» **Set problem**
Report only the number of lines holding "that".

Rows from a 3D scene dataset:
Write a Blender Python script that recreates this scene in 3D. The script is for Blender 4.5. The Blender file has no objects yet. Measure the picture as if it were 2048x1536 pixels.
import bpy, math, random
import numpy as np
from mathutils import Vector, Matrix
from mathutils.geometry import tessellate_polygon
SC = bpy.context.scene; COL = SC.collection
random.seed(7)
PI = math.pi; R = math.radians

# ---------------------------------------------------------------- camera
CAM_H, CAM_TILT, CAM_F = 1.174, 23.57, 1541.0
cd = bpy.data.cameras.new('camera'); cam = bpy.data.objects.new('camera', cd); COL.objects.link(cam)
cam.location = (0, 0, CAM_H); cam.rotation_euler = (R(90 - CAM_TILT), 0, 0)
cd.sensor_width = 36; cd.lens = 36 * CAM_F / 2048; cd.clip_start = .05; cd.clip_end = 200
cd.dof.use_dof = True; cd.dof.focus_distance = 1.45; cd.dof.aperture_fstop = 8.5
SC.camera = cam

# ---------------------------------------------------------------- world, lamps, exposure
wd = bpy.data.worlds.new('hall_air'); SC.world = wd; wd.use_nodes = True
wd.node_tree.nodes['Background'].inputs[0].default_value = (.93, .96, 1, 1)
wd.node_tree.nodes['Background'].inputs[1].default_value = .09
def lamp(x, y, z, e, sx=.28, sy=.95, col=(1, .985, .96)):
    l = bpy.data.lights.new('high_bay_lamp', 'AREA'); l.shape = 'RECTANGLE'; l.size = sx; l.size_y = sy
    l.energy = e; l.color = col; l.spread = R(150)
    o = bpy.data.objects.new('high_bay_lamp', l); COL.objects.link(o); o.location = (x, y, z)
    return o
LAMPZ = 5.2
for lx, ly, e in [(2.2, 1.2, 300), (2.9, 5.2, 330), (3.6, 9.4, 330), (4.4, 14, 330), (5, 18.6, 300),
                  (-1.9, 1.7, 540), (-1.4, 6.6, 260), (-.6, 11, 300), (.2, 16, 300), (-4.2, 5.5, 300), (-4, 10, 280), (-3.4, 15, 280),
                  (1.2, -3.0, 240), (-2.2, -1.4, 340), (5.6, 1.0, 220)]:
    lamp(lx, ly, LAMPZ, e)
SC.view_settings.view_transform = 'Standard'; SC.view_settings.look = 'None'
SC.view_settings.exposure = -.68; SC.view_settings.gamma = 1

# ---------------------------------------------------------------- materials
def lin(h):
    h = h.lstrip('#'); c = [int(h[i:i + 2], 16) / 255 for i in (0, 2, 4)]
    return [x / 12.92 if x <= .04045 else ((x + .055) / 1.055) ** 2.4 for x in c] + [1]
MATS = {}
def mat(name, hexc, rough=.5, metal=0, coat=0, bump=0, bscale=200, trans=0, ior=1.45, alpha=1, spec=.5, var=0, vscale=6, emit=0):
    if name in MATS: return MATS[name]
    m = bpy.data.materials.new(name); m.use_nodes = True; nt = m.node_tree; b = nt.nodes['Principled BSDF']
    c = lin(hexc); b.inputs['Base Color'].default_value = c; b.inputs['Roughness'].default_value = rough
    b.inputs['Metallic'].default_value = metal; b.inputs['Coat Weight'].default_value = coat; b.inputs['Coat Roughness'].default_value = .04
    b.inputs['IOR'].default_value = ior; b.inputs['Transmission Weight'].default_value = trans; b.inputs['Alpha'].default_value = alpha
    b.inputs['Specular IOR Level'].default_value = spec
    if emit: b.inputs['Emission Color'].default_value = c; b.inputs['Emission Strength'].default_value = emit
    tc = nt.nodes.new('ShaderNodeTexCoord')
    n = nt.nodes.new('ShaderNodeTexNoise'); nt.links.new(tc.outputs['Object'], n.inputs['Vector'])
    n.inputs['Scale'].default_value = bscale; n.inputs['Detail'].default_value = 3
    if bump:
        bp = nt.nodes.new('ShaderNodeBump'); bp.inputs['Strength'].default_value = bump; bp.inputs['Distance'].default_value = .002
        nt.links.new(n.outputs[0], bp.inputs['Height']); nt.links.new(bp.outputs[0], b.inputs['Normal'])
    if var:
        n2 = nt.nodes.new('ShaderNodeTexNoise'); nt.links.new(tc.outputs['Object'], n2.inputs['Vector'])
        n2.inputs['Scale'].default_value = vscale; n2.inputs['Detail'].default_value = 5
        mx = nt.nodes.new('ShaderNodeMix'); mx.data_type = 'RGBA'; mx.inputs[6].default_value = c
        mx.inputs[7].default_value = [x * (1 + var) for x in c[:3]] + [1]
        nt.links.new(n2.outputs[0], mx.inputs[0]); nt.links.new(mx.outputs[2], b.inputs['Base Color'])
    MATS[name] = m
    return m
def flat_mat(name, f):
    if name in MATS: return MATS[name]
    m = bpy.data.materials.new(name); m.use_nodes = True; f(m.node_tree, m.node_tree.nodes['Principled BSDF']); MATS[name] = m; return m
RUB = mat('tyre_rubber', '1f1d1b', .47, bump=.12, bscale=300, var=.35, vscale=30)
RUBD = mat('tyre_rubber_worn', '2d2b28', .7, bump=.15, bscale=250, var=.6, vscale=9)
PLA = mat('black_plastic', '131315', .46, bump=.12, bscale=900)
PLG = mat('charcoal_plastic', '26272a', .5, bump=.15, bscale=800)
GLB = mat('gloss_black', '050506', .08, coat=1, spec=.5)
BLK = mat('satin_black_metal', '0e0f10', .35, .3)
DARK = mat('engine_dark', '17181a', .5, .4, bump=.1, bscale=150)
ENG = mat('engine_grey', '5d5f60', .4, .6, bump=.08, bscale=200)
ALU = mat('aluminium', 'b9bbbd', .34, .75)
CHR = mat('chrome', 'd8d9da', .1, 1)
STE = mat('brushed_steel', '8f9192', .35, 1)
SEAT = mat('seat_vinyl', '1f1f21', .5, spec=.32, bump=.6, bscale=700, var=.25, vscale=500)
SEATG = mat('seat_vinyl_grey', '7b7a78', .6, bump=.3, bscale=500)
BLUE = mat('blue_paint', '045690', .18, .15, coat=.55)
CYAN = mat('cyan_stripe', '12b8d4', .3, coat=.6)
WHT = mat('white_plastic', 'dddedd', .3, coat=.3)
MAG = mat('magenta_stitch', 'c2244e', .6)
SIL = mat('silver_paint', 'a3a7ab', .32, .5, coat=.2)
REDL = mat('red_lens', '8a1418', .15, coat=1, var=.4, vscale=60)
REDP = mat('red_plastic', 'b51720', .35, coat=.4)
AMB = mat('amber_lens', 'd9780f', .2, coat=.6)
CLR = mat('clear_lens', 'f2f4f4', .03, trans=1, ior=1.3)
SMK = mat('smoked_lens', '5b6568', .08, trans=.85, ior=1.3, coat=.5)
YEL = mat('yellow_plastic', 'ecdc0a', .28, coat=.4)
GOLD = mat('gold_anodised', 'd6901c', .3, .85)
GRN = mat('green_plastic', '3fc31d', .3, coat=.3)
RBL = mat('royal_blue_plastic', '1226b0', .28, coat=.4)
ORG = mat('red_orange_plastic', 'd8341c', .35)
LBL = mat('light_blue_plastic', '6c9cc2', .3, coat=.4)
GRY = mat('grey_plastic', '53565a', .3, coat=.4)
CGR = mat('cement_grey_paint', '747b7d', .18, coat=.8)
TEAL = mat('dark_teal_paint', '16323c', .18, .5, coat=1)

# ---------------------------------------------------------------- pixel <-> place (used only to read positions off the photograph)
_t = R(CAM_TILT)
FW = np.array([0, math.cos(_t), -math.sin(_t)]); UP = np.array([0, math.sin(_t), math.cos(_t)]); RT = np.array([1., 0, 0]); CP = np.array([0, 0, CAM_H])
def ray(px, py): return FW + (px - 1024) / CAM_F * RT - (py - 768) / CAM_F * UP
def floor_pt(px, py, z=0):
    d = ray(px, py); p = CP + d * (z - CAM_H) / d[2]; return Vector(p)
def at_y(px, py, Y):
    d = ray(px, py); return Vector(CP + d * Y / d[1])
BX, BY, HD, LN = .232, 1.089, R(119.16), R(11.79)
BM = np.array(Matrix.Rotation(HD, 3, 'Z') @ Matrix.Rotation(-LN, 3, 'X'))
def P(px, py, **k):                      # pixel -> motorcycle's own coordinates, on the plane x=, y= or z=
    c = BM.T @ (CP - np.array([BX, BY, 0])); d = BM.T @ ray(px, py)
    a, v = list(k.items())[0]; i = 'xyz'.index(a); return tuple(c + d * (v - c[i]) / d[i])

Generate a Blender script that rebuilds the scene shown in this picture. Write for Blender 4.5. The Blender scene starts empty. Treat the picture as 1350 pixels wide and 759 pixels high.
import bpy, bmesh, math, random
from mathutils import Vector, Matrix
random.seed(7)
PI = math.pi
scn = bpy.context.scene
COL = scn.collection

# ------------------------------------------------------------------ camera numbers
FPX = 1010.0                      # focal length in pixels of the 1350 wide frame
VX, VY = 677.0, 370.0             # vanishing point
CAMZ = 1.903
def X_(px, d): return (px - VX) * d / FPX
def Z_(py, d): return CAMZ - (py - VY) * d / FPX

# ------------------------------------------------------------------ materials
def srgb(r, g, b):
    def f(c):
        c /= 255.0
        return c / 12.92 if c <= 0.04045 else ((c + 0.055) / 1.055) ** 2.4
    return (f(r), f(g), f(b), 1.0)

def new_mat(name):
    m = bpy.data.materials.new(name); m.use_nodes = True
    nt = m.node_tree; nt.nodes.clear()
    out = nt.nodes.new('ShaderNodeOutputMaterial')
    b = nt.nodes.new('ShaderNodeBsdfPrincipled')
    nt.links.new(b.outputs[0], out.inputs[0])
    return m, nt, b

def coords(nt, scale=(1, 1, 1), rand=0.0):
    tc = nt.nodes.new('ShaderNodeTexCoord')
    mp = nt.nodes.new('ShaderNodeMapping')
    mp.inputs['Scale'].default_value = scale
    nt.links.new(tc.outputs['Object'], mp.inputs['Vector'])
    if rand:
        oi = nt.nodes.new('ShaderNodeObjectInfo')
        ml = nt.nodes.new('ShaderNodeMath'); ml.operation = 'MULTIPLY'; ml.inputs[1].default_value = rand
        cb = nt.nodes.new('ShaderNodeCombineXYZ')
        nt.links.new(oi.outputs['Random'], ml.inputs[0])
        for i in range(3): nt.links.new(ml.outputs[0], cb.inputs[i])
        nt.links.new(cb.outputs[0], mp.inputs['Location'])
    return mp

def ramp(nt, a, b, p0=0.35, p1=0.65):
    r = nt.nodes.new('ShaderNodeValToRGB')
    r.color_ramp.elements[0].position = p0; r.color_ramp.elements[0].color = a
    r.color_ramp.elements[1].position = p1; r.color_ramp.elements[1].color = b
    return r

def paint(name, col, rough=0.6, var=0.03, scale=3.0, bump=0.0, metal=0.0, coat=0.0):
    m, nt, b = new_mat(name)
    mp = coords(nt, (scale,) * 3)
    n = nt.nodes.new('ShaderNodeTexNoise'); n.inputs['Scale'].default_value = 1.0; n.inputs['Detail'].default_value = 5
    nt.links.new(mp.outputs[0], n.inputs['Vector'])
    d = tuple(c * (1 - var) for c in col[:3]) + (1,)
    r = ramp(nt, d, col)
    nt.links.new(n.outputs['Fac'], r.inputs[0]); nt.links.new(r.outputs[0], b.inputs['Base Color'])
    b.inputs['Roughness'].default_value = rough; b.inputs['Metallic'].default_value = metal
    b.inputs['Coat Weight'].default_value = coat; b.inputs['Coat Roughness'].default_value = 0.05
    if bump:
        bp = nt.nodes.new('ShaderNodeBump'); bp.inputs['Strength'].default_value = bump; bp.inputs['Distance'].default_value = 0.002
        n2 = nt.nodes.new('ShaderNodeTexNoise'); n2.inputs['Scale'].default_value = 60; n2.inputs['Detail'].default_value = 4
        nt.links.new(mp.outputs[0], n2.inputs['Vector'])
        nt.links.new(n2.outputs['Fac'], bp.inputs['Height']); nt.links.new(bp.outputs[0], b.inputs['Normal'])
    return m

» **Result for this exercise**
2